Malaysia police
Malaysian police have launched a series of raids across the country against suspected ISIS militants, detaining 10 individuals. Above, Malaysian police take position outside the federal court ahead of a controversial ruling in Putrajaya, outside Kuala Lumpur, Feb. 10, 2015. Mohd Rasfan/AFP/Getty Images

At least 10 people with the Islamic State group, also known as ISIS or ISIL, were detained in multiple raids across Malaysia Thursday as the country's security forces continue to crack down on militant recruitment. Those arrested included six security forces personnel, a former interior designer and a kindergarten teacher, the Singapore-based Straits Times reported.

The suspects -- eight men and two women -- were detained by the country's special counterterrorism division in six separate areas, including Kuala Lumpur, Malaysia's capital and most populous city. Inspector-General of Police Tan Sri Khalid Abu Bakar said the suspected militants were believed to be plotting an attack on Malaysian soil, and were collecting funds to assist Malaysian ISIS members wanting to travel to Syria.

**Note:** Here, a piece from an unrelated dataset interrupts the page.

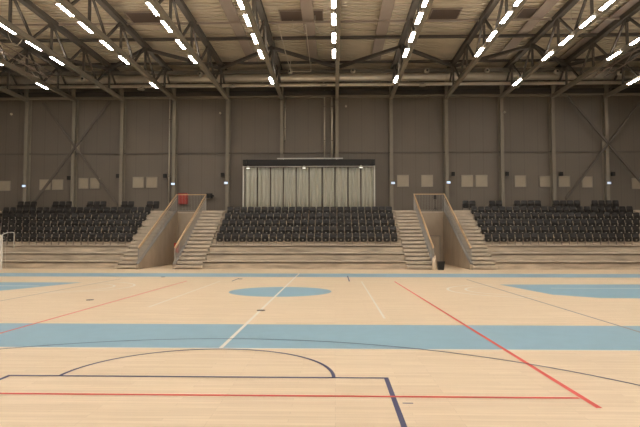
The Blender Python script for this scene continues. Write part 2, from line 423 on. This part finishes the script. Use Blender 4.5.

The southeast Asian, predominantly Muslim country has seen a growing number of its citizens lured by ISIS ideology in recent months. Seventeen individuals were detained in April as they allegedly planned to stage attacks in Kuala Lumpur, the country's capital city.

A video emerged in April of young Malay-speaking boys, possibly also Indonesian, attending religious classes and engaging in weapons training in ISIS-held territory in either Iraq or Syria. About 60 to 150 Malay citizens are believed to have joined the militant group -- considerably lower than the number of recruits drawn from many other countries.

Malaysian recruits are drawn by many of the same factors that draw disgruntled Muslims from other countries, including anger over the U.S.-led war on terror and the protracted civil war in Syria. However, many are also susceptible to ISIS' lure because of the increasingly politicized version of religion in Malaysia that amplifies religious differences and tensions, the Brookings Institute found in April.

Southeast Asian countries have struggled to stem the lure of radicalism for over a decade. More than 200 people were killed in attacks on Western targets in Indonesia, the world's most populous Muslim state, in 2002, and the country has experienced a number of attacks since then. Malaysia has not experienced any major terrorist attacks.